If you are weighing up a kitchen refurbishment, the most valuable hour you can spend is not in a showroom. It is in defining clearly what you want done, what must be certified, and what you will hold back for the unexpected. Get that right, and the figure you are quoted is much more likely to be the figure you pay.
Frequently Asked Questions
How much does a new kitchen cost in the UK?
It depends on the scope, specification, and whether services are moved. A budget refresh starts from around £2,000–£5,000. A mid-range same-layout refit with rigid units and stone worktops typically lands at £15,000–£25,000 all-in. A full bespoke refit with structural changes or premium finishes can reach £30,000–£60,000 or more. These are indicative planning ranges — always get an itemised written quote for your specific project.

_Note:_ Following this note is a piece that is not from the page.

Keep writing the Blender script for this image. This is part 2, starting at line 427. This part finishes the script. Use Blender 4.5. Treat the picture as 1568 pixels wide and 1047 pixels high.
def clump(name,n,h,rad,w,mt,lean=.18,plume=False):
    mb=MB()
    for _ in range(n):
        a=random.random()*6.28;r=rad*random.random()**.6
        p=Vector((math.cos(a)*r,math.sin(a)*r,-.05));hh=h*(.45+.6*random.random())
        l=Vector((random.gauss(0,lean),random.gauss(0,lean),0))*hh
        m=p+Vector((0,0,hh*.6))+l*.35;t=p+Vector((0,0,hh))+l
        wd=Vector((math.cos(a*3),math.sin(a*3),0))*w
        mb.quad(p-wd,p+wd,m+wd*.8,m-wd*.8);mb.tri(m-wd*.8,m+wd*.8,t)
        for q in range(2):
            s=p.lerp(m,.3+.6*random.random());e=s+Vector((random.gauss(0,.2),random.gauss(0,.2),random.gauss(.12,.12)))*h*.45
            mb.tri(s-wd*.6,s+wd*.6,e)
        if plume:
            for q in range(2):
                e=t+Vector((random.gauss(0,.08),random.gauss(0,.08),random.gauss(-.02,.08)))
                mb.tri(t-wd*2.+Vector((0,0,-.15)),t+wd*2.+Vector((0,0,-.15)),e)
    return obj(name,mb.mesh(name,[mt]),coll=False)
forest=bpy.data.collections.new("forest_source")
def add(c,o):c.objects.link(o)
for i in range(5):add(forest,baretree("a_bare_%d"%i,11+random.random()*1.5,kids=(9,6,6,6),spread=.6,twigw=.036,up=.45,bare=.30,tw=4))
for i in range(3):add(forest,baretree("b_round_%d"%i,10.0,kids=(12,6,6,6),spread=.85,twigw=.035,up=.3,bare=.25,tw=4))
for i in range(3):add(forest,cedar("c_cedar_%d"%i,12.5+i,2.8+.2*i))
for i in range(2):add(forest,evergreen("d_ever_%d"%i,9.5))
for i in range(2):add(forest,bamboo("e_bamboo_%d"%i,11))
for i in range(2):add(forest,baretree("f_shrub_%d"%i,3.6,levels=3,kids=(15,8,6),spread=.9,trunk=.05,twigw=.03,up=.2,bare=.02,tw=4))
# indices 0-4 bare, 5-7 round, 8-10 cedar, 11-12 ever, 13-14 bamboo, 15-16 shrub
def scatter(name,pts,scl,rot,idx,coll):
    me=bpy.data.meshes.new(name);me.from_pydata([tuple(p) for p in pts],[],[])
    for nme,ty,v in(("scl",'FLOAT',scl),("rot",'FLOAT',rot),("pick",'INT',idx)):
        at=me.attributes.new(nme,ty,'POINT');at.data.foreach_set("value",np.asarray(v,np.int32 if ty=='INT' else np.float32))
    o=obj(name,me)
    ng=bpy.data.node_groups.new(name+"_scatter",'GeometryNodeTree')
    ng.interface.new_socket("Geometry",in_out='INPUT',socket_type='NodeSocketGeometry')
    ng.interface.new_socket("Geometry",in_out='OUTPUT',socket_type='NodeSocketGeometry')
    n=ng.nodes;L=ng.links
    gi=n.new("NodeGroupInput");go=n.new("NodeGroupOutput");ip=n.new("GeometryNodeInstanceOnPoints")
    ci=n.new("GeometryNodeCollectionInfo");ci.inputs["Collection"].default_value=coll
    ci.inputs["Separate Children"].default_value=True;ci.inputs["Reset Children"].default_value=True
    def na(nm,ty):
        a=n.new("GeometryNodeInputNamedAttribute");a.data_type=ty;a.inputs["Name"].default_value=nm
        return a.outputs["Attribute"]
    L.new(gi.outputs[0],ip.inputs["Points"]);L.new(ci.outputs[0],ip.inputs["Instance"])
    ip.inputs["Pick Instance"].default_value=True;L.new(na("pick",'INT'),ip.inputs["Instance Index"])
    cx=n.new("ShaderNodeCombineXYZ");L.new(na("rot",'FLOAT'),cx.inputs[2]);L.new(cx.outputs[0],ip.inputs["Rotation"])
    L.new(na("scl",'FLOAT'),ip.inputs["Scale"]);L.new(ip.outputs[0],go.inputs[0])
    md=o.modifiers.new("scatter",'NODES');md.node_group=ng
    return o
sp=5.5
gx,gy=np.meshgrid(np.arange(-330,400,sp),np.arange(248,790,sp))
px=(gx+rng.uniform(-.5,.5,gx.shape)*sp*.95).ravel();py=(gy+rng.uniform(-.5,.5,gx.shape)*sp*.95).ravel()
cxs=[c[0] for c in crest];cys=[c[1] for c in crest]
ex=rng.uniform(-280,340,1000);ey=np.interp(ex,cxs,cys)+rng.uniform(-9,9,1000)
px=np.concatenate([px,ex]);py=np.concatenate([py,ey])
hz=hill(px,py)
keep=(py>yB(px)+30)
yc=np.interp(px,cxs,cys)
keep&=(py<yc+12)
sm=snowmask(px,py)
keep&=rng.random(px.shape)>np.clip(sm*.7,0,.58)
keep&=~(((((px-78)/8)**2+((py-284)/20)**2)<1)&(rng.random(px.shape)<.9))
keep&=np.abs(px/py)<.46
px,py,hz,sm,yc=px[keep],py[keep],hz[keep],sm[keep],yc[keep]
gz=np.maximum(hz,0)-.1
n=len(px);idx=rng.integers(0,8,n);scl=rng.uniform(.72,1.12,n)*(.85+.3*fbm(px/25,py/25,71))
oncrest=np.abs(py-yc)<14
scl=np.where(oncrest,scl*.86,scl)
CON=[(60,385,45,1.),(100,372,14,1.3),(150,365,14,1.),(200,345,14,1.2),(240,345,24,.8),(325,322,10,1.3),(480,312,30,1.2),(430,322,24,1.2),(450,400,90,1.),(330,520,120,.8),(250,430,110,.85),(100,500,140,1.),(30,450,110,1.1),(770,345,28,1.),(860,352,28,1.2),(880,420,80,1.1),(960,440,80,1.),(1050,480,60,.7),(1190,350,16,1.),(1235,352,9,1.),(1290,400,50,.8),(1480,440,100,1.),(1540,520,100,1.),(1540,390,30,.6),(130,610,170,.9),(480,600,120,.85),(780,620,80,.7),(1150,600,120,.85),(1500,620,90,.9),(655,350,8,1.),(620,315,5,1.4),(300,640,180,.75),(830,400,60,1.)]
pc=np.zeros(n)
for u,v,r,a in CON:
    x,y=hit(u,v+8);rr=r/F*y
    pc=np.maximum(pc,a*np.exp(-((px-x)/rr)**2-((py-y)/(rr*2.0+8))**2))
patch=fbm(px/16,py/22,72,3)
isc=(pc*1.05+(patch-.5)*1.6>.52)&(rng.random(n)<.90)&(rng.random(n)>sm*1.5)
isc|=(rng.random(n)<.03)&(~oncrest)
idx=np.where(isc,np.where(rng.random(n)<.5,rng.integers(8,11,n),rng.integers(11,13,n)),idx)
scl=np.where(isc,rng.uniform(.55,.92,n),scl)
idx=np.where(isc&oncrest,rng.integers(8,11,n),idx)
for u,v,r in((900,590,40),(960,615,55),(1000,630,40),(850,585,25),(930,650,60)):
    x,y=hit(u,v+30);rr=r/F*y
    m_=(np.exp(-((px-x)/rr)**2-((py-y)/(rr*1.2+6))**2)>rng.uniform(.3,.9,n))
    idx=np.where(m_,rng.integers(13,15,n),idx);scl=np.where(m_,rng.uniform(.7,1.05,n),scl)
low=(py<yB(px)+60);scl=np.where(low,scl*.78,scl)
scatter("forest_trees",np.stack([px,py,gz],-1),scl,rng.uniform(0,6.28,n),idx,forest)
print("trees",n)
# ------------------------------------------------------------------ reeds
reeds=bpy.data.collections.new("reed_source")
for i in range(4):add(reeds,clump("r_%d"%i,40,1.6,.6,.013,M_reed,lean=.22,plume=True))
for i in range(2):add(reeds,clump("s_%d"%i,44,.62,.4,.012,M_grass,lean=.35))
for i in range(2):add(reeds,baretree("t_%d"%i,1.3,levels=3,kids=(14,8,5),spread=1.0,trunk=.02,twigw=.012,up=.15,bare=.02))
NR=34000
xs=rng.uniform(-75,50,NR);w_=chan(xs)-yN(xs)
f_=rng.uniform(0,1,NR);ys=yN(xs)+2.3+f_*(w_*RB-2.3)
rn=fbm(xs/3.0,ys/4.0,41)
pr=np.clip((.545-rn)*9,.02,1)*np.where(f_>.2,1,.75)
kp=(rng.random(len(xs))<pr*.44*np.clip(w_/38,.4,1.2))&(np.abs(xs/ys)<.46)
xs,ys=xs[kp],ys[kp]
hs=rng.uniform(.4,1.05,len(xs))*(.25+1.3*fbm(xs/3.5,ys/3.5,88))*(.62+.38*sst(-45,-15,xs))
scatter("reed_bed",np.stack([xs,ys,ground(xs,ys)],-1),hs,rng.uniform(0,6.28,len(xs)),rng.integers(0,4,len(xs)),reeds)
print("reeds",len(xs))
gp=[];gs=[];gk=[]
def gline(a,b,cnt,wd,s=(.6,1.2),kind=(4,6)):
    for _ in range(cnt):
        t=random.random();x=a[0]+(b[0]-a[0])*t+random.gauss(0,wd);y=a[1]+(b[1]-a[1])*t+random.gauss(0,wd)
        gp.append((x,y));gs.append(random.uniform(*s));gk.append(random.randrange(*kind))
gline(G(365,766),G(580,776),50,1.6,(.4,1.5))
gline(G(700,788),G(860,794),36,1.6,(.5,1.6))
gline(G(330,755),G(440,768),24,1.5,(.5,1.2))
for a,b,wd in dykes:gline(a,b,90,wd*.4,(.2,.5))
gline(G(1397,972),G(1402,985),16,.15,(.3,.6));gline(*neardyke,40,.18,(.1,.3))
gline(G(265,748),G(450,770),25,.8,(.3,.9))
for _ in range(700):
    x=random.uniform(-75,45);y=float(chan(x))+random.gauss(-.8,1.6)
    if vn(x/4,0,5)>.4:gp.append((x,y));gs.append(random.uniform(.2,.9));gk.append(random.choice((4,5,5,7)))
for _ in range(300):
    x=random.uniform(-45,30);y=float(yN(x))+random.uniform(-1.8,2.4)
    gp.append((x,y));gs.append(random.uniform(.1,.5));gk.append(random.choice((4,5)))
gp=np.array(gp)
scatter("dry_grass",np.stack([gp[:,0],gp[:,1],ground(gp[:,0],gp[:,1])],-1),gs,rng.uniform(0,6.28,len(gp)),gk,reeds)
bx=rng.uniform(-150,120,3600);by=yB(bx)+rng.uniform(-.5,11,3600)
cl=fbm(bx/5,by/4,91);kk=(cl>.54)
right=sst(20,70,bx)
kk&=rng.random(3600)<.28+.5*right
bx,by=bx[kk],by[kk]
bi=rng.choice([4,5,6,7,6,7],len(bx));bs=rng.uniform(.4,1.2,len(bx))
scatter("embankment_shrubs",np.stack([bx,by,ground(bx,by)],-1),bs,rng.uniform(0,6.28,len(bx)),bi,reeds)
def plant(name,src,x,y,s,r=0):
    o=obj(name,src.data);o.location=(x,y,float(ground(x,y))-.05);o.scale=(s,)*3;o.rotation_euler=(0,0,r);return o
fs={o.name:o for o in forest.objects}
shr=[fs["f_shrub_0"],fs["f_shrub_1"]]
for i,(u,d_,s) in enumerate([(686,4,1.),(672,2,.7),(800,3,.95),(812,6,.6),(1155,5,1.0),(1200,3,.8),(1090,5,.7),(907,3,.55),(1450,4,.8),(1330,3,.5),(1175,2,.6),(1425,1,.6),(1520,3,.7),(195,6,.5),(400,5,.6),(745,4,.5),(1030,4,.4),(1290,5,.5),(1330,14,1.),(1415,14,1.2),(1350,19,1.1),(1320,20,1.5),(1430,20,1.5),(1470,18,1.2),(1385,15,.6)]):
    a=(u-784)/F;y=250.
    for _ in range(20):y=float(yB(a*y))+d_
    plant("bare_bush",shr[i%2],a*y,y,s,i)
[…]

Do I need Building Regulations approval for a new kitchen?
Not for a like-for-like replacement, but approval is required for certain electrical work. Installing a new circuit — such as a dedicated circuit for an induction hob — replacing the consumer unit, or working in a "special location" is notifiable under Part P. This must be carried out by a registered electrician or signed off by Building Control. Gas work always requires a Gas Safe registered engineer, regardless of the scope.

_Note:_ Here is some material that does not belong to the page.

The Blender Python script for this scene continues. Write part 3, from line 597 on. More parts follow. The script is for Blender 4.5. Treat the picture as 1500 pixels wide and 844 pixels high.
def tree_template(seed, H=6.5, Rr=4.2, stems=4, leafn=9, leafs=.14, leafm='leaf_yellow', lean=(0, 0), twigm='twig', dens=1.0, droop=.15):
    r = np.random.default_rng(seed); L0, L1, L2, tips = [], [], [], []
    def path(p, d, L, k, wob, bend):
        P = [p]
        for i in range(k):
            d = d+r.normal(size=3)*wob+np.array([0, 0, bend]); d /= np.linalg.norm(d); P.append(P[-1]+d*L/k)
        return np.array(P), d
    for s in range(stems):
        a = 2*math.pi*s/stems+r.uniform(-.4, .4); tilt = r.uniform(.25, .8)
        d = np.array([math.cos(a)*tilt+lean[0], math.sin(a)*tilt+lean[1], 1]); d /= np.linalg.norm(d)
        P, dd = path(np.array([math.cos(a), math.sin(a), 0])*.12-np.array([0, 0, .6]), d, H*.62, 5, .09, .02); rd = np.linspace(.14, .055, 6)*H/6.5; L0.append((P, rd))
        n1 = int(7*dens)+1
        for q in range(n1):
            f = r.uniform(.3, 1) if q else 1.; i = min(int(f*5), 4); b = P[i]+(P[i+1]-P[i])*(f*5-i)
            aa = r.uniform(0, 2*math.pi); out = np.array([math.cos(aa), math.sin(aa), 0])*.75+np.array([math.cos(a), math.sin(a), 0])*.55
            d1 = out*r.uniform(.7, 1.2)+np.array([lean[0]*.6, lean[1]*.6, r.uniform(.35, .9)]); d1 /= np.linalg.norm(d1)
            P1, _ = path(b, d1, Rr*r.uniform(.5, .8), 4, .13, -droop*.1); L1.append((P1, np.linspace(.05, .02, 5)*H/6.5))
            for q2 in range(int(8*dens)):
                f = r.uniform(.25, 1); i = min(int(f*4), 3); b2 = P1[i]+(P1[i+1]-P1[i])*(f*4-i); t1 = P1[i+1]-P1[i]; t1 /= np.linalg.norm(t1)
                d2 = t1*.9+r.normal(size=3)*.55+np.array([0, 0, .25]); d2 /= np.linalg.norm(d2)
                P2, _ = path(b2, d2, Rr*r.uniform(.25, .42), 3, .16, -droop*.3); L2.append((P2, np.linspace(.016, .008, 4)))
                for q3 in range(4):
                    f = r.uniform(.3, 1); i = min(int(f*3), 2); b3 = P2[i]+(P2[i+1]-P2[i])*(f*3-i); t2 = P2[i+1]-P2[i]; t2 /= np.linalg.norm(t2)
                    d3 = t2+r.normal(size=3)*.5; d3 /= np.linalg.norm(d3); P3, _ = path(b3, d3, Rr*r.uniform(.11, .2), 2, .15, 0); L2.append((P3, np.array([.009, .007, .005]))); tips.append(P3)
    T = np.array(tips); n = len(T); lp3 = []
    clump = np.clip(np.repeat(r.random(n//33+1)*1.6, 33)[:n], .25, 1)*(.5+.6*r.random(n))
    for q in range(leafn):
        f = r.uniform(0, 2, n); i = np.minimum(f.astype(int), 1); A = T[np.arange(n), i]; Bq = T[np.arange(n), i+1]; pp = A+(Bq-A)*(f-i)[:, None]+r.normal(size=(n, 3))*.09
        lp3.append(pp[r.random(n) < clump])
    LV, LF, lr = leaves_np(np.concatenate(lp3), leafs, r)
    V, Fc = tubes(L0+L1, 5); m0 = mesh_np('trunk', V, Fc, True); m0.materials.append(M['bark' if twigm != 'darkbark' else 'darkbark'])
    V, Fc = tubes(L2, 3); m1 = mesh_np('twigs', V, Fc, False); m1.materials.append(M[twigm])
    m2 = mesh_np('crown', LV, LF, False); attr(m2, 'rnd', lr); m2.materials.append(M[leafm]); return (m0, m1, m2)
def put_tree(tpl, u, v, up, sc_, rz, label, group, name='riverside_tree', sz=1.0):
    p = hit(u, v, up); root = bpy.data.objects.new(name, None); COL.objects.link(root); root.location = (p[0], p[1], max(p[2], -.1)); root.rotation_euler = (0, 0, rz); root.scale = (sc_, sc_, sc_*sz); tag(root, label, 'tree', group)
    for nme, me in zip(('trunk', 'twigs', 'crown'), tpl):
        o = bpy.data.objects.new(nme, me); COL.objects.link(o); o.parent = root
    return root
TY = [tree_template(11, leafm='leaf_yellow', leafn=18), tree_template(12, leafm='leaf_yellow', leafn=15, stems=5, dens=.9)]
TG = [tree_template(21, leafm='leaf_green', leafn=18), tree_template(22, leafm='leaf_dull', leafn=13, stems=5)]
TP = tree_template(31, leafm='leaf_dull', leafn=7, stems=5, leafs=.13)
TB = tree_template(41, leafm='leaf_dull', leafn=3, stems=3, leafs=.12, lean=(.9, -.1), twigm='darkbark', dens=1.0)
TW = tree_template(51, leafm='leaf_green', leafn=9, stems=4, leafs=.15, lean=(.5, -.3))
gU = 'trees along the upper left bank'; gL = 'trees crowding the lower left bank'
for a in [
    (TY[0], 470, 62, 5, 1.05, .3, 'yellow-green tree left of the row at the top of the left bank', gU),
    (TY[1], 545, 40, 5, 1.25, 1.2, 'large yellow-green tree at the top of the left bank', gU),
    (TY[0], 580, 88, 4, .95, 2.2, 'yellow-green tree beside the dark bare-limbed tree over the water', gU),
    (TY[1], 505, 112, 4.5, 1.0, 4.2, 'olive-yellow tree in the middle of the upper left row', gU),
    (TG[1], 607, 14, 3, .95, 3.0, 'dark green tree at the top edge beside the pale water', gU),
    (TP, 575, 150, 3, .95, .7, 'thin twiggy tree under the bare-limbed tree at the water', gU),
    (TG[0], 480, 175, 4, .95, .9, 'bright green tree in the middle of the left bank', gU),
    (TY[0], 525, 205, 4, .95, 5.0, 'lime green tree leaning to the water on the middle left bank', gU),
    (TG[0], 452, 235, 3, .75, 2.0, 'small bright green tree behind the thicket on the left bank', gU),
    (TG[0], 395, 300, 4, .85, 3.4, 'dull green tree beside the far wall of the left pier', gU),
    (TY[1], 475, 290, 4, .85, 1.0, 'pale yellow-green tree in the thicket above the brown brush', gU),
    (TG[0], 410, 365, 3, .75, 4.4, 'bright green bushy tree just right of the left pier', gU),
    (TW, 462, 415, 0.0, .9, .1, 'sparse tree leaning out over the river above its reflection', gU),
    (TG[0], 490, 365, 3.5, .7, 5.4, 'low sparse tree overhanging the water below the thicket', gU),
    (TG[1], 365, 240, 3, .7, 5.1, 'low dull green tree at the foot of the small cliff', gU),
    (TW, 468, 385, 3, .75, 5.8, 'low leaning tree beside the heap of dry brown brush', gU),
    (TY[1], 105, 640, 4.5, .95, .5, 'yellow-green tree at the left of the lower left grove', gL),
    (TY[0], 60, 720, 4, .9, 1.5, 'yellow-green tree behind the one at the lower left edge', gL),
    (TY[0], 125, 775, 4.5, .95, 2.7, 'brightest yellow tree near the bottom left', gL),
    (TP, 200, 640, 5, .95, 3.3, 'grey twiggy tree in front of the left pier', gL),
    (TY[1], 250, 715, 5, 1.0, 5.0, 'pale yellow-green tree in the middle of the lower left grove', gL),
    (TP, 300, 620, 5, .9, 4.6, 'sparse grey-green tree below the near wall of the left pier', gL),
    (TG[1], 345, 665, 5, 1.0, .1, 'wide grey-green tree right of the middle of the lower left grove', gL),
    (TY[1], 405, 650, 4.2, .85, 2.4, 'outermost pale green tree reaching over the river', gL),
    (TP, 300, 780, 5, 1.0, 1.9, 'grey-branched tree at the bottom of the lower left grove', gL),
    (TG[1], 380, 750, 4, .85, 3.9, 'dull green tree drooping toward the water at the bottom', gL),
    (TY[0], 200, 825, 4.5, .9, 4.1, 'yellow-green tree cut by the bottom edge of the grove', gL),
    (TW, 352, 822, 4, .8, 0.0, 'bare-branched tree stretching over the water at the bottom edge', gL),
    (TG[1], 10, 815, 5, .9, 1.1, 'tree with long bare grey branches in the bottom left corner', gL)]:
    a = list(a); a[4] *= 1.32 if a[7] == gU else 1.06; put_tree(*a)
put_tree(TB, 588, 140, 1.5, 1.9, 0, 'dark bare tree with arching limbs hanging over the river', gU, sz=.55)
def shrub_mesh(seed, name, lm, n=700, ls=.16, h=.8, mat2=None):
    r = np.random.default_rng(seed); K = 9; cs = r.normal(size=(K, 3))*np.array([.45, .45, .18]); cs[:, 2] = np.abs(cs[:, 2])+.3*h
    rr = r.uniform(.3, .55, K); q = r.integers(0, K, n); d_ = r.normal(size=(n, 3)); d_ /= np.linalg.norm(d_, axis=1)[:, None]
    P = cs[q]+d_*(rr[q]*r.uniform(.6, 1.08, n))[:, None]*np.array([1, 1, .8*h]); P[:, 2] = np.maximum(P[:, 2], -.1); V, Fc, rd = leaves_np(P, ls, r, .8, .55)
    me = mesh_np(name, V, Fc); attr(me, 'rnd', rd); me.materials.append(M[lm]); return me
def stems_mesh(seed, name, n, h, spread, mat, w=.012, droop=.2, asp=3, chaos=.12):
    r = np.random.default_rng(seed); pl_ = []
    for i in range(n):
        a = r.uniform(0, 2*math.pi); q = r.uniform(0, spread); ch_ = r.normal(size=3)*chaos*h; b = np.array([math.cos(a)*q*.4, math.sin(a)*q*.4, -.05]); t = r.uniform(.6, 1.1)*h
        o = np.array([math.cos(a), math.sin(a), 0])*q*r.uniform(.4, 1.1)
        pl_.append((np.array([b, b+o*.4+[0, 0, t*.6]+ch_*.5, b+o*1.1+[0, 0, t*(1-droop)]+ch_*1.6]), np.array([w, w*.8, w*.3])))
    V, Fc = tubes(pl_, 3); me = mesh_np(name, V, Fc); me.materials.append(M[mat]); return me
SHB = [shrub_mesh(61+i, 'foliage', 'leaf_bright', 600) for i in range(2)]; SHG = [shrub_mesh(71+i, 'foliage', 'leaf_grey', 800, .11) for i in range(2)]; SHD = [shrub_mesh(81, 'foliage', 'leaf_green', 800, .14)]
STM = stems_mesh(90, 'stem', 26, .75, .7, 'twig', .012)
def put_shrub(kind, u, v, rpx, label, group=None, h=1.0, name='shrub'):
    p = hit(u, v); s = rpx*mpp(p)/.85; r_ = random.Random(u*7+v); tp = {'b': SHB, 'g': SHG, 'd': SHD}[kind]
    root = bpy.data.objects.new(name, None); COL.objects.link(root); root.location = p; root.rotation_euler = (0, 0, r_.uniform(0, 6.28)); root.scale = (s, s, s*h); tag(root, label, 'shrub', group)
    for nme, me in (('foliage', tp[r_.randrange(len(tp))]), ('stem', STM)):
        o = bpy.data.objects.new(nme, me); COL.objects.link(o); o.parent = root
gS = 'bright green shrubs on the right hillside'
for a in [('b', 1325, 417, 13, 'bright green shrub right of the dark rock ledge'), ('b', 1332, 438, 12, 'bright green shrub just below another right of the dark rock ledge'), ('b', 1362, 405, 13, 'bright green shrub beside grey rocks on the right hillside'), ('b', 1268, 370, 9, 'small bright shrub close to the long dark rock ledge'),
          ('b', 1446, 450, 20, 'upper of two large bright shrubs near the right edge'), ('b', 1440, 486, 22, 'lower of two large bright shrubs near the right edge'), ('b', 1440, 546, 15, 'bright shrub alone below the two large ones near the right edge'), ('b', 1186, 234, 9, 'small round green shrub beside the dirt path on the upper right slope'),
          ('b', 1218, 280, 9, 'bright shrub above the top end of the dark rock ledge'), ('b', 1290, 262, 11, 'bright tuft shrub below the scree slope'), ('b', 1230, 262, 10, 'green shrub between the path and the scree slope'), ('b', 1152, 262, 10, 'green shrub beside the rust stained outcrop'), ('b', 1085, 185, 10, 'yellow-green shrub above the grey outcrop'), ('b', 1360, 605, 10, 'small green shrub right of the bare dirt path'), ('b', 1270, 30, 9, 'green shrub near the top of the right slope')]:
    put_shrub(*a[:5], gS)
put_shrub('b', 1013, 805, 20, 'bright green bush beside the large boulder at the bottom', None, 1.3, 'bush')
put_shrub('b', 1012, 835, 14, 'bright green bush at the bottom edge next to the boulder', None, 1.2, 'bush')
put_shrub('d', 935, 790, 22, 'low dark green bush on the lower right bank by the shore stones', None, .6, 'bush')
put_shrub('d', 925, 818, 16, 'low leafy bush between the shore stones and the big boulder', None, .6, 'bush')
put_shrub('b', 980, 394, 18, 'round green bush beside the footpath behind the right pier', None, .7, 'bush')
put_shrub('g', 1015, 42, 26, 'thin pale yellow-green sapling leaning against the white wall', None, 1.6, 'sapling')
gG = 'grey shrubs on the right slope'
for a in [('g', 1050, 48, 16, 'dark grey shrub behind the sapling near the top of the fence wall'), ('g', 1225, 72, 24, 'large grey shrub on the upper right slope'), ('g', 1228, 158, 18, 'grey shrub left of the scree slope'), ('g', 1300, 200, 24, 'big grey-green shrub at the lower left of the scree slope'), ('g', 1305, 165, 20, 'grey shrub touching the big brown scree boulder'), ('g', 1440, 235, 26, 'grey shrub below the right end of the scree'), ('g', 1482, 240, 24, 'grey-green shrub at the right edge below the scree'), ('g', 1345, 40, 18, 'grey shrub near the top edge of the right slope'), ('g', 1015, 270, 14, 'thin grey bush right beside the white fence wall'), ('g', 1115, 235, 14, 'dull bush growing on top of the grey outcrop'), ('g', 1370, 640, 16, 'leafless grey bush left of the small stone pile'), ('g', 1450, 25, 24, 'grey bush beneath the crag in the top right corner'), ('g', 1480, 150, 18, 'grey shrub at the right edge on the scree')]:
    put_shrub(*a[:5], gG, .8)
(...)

Can I claim reduced VAT on my kitchen refurbishment?
In most cases, no. Kitchen work in an occupied home is charged at the standard 20% VAT rate. The exception is a property that has been genuinely empty for at least two years before work starts — in that case, renovation work may qualify for the reduced 5% rate. See HMRC VAT Notice 708 and confirm eligibility with your contractor before the project begins.
How much contingency should I budget for a kitchen refurbishment?
We recommend holding back 10–15% of the total project budget. Behind old units and under old floors there are often surprises — uneven subfloors, dated wiring, poorly run pipework — that cannot always be identified in advance. A contingency is not pessimism; it is the difference between a smooth project and one that causes stress when something unexpected appears.